*** MATERIAL ***

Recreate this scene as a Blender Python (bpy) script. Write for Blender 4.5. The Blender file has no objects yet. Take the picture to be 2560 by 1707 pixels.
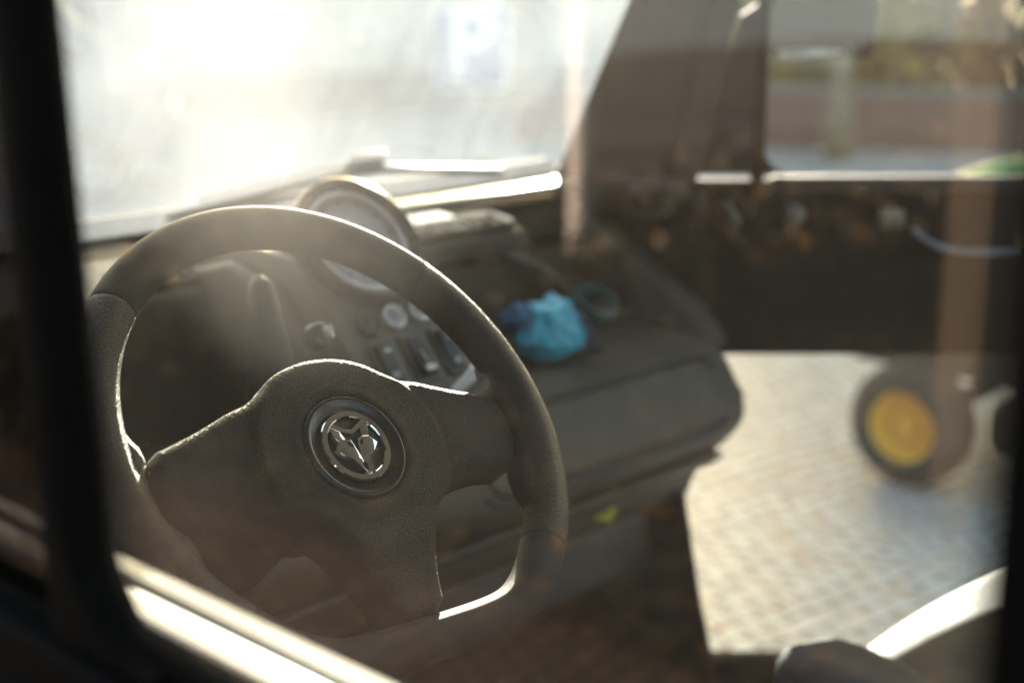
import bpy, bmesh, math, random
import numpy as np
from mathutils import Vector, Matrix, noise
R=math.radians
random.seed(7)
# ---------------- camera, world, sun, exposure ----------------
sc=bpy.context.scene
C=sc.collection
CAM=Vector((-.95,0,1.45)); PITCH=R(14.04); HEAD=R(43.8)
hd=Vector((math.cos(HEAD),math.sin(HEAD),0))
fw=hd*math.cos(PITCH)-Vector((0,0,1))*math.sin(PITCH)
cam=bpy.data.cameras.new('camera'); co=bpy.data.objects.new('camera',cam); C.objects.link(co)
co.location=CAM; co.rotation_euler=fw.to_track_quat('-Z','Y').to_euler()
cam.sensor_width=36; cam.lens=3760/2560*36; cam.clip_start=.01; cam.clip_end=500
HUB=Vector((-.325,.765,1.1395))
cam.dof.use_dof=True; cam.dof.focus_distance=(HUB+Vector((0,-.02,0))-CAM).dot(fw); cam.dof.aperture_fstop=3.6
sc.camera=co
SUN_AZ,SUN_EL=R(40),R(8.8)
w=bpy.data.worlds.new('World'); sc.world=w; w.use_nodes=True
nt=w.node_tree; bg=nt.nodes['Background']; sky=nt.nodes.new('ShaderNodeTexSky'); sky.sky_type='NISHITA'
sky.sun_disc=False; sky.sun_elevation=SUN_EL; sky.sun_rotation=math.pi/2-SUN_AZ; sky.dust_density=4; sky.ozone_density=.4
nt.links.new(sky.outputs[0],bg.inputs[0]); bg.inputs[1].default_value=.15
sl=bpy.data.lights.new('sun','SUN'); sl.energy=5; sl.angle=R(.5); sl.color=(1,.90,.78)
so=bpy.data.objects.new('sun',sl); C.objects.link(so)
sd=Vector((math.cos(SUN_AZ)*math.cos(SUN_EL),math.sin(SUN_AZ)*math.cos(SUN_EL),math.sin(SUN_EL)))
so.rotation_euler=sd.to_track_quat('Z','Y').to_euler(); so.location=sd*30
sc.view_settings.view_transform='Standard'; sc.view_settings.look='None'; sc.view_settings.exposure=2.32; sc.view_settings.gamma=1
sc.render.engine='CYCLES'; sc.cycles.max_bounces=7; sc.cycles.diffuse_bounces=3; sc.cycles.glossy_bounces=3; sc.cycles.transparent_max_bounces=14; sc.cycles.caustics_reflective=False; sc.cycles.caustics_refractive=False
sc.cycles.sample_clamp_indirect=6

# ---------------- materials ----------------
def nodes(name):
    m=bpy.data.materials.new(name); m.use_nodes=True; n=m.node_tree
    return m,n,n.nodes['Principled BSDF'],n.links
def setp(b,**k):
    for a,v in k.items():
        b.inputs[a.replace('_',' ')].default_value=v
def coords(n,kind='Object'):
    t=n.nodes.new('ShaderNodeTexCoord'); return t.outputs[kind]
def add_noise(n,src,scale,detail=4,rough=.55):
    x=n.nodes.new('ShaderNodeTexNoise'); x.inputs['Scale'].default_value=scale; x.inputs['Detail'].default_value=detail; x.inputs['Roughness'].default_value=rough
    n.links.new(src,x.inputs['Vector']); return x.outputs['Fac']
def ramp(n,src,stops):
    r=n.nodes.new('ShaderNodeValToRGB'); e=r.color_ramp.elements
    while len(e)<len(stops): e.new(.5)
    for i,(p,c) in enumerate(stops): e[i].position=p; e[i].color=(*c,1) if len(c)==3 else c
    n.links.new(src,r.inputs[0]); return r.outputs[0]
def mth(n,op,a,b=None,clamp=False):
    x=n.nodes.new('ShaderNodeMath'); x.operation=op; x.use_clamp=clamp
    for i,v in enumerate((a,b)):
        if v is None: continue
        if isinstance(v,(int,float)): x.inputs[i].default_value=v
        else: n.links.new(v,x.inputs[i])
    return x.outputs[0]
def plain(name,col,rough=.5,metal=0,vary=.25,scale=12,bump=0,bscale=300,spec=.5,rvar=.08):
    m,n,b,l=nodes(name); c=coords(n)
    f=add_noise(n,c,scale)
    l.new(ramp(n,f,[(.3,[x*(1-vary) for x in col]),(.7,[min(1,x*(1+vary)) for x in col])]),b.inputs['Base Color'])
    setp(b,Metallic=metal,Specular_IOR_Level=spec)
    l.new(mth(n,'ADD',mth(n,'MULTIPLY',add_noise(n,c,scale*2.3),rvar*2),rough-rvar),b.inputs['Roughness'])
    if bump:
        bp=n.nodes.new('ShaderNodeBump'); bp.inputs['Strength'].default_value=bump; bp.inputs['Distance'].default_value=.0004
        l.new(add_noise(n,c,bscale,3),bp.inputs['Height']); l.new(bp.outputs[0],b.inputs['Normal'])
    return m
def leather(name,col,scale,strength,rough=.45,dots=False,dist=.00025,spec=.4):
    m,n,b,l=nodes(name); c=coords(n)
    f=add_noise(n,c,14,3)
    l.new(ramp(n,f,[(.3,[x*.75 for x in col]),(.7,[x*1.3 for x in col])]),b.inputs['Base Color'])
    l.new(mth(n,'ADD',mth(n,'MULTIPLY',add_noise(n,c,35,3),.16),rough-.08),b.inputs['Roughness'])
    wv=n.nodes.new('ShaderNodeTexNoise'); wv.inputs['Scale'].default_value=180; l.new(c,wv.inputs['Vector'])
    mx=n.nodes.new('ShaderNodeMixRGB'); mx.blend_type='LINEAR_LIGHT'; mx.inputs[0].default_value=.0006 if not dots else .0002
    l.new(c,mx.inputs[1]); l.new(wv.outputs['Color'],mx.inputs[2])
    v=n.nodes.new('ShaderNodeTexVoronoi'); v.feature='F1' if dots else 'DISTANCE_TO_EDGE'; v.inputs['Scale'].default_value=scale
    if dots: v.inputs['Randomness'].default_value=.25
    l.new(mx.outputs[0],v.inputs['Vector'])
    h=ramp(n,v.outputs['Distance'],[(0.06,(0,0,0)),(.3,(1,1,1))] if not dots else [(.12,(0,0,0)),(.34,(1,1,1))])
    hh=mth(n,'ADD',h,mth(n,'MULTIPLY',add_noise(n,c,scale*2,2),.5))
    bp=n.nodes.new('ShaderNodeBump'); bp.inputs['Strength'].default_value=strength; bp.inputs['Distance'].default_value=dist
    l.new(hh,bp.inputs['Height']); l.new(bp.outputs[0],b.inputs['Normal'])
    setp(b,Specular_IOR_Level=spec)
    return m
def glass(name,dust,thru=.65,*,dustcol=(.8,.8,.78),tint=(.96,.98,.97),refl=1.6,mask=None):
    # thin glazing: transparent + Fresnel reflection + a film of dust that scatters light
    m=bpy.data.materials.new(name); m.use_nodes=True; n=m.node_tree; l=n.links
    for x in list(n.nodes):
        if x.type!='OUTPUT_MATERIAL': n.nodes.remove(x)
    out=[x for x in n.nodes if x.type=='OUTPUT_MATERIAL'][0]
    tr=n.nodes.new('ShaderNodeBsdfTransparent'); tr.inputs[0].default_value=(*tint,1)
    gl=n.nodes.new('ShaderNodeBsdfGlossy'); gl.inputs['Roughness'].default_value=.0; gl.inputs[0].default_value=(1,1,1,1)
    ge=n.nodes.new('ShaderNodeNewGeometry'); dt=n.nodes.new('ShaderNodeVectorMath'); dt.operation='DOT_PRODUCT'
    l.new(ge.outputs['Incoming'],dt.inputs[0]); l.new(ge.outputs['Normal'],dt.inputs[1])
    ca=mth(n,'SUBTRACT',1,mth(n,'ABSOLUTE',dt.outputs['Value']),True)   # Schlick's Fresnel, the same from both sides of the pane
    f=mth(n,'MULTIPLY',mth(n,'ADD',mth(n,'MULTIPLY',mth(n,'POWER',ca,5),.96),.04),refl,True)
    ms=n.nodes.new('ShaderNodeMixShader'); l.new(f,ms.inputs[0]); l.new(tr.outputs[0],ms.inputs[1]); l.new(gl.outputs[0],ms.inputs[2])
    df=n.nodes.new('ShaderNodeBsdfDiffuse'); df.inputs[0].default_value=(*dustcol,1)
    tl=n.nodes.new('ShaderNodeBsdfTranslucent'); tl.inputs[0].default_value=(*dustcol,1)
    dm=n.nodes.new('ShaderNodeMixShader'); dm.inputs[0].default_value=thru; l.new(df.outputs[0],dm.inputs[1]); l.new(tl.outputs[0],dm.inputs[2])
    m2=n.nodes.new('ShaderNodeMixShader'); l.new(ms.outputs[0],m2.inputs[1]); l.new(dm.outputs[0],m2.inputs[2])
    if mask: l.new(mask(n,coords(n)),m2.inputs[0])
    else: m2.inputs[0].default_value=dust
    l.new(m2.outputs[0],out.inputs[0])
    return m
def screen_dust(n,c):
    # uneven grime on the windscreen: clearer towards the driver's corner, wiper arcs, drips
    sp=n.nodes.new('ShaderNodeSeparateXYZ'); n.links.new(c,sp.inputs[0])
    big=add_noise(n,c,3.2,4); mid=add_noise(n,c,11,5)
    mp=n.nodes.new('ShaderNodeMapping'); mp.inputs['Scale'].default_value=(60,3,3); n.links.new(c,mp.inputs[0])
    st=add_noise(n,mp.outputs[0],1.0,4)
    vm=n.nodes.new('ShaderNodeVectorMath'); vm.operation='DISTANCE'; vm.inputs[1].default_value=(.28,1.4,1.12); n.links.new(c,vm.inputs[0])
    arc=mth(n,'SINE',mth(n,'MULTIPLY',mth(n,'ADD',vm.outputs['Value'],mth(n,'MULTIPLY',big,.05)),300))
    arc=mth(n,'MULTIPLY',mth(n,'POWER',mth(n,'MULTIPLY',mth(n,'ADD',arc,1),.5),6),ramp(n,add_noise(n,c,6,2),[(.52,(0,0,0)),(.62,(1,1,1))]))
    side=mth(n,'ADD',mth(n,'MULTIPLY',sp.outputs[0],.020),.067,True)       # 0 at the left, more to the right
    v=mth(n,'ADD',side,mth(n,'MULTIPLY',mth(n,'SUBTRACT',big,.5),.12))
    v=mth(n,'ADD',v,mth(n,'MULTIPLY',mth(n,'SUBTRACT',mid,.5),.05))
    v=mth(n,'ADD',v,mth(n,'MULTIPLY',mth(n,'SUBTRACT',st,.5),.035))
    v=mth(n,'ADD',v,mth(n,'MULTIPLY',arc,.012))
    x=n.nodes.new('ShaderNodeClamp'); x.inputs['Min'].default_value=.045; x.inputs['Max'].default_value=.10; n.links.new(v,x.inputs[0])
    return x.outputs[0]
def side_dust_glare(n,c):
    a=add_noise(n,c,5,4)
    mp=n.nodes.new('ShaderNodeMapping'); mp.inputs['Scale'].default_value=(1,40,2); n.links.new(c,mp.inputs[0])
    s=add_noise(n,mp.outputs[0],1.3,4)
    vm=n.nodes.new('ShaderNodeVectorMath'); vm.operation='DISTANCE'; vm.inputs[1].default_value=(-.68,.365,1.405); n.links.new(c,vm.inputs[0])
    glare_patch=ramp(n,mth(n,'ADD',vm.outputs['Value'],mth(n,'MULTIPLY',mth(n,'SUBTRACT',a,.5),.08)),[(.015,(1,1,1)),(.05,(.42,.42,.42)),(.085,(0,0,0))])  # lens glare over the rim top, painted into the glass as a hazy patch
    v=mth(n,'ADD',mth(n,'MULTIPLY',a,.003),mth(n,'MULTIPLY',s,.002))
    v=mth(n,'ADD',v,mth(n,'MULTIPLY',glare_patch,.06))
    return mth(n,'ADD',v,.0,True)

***

[SHORT PROBLEM]: Extract, word for word, each line from the top of the data down to and including the line with "sc.cycles.sample_clamp_indirect=6"; skip the pictures.

[SOLVED EXERCISE]:
Recreate this scene as a Blender Python (bpy) script. Write for Blender 4.5. The Blender file has no objects yet. Take the picture to be 2560 by 1707 pixels.
import bpy, bmesh, math, random
import numpy as np
from mathutils import Vector, Matrix, noise
R=math.radians
random.seed(7)
# ---------------- camera, world, sun, exposure ----------------
sc=bpy.context.scene
C=sc.collection
CAM=Vector((-.95,0,1.45)); PITCH=R(14.04); HEAD=R(43.8)
hd=Vector((math.cos(HEAD),math.sin(HEAD),0))
fw=hd*math.cos(PITCH)-Vector((0,0,1))*math.sin(PITCH)
cam=bpy.data.cameras.new('camera'); co=bpy.data.objects.new('camera',cam); C.objects.link(co)
co.location=CAM; co.rotation_euler=fw.to_track_quat('-Z','Y').to_euler()
cam.sensor_width=36; cam.lens=3760/2560*36; cam.clip_start=.01; cam.clip_end=500
HUB=Vector((-.325,.765,1.1395))
cam.dof.use_dof=True; cam.dof.focus_distance=(HUB+Vector((0,-.02,0))-CAM).dot(fw); cam.dof.aperture_fstop=3.6
sc.camera=co
SUN_AZ,SUN_EL=R(40),R(8.8)
w=bpy.data.worlds.new('World'); sc.world=w; w.use_nodes=True
nt=w.node_tree; bg=nt.nodes['Background']; sky=nt.nodes.new('ShaderNodeTexSky'); sky.sky_type='NISHITA'
sky.sun_disc=False; sky.sun_elevation=SUN_EL; sky.sun_rotation=math.pi/2-SUN_AZ; sky.dust_density=4; sky.ozone_density=.4
nt.links.new(sky.outputs[0],bg.inputs[0]); bg.inputs[1].default_value=.15
sl=bpy.data.lights.new('sun','SUN'); sl.energy=5; sl.angle=R(.5); sl.color=(1,.90,.78)
so=bpy.data.objects.new('sun',sl); C.objects.link(so)
sd=Vector((math.cos(SUN_AZ)*math.cos(SUN_EL),math.sin(SUN_AZ)*math.cos(SUN_EL),math.sin(SUN_EL)))
so.rotation_euler=sd.to_track_quat('Z','Y').to_euler(); so.location=sd*30
sc.view_settings.view_transform='Standard'; sc.view_settings.look='None'; sc.view_settings.exposure=2.32; sc.view_settings.gamma=1
sc.render.engine='CYCLES'; sc.cycles.max_bounces=7; sc.cycles.diffuse_bounces=3; sc.cycles.glossy_bounces=3; sc.cycles.transparent_max_bounces=14; sc.cycles.caustics_reflective=False; sc.cycles.caustics_refractive=False
sc.cycles.sample_clamp_indirect=6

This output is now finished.